**Task instructions**
Render the material again word for word, skipping the pictures in it.

**Data**
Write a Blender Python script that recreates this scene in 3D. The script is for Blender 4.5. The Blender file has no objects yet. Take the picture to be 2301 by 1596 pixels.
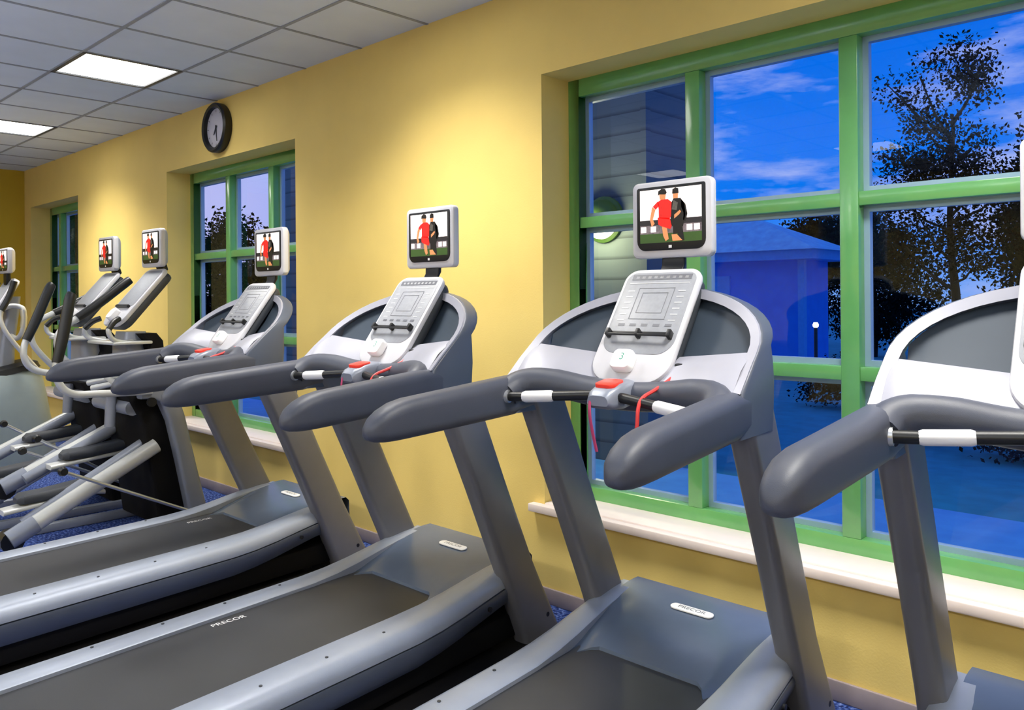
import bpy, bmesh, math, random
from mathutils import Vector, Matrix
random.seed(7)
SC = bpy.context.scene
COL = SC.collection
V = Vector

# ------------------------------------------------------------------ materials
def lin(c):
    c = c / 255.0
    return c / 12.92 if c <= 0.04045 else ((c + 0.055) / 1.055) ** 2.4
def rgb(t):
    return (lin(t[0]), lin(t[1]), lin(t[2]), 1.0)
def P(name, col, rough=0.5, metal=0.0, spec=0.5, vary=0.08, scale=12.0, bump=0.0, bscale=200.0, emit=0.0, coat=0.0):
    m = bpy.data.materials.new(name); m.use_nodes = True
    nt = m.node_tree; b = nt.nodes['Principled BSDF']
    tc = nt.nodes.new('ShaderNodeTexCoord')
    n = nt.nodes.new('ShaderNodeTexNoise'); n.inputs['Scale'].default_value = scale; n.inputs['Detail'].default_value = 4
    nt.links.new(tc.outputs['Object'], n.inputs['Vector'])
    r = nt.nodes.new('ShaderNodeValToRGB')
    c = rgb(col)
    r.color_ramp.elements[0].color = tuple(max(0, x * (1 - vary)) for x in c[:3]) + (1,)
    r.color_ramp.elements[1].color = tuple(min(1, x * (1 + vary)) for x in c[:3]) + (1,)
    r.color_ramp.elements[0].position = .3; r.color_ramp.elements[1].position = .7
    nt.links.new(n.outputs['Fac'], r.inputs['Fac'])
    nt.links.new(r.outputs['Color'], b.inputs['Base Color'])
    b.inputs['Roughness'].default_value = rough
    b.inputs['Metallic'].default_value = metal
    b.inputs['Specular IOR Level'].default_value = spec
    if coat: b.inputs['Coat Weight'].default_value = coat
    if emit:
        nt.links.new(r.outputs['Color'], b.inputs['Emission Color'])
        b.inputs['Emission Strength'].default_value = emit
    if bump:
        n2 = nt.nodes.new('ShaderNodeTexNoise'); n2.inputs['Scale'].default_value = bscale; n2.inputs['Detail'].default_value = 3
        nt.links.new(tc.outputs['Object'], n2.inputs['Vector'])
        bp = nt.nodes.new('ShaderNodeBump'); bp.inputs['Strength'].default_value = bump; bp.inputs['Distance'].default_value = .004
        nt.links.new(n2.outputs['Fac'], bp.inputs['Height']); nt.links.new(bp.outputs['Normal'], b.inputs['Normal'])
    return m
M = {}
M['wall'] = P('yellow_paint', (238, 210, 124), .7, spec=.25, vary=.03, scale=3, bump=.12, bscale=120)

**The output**
Write a Blender Python script that recreates this scene in 3D. The script is for Blender 4.5. The Blender file has no objects yet. Take the picture to be 2301 by 1596 pixels.
import bpy, bmesh, math, random
from mathutils import Vector, Matrix
random.seed(7)
SC = bpy.context.scene
COL = SC.collection
V = Vector

# ------------------------------------------------------------------ materials
def lin(c):
    c = c / 255.0
    return c / 12.92 if c <= 0.04045 else ((c + 0.055) / 1.055) ** 2.4
def rgb(t):
    return (lin(t[0]), lin(t[1]), lin(t[2]), 1.0)
def P(name, col, rough=0.5, metal=0.0, spec=0.5, vary=0.08, scale=12.0, bump=0.0, bscale=200.0, emit=0.0, coat=0.0):
    m = bpy.data.materials.new(name); m.use_nodes = True
    nt = m.node_tree; b = nt.nodes['Principled BSDF']
    tc = nt.nodes.new('ShaderNodeTexCoord')
    n = nt.nodes.new('ShaderNodeTexNoise'); n.inputs['Scale'].default_value = scale; n.inputs['Detail'].default_value = 4
    nt.links.new(tc.outputs['Object'], n.inputs['Vector'])
    r = nt.nodes.new('ShaderNodeValToRGB')
    c = rgb(col)
    r.color_ramp.elements[0].color = tuple(max(0, x * (1 - vary)) for x in c[:3]) + (1,)
    r.color_ramp.elements[1].color = tuple(min(1, x * (1 + vary)) for x in c[:3]) + (1,)
    r.color_ramp.elements[0].position = .3; r.color_ramp.elements[1].position = .7
    nt.links.new(n.outputs['Fac'], r.inputs['Fac'])
    nt.links.new(r.outputs['Color'], b.inputs['Base Color'])
    b.inputs['Roughness'].default_value = rough
    b.inputs['Metallic'].default_value = metal
    b.inputs['Specular IOR Level'].default_value = spec
    if coat: b.inputs['Coat Weight'].default_value = coat
    if emit:
        nt.links.new(r.outputs['Color'], b.inputs['Emission Color'])
        b.inputs['Emission Strength'].default_value = emit
    if bump:
        n2 = nt.nodes.new('ShaderNodeTexNoise'); n2.inputs['Scale'].default_value = bscale; n2.inputs['Detail'].default_value = 3
        nt.links.new(tc.outputs['Object'], n2.inputs['Vector'])
        bp = nt.nodes.new('ShaderNodeBump'); bp.inputs['Strength'].default_value = bump; bp.inputs['Distance'].default_value = .004
        nt.links.new(n2.outputs['Fac'], bp.inputs['Height']); nt.links.new(bp.outputs['Normal'], b.inputs['Normal'])
    return m
M = {}
M['wall'] = P('yellow_paint', (238, 210, 124), .7, spec=.25, vary=.03, scale=3, bump=.12, bscale=120)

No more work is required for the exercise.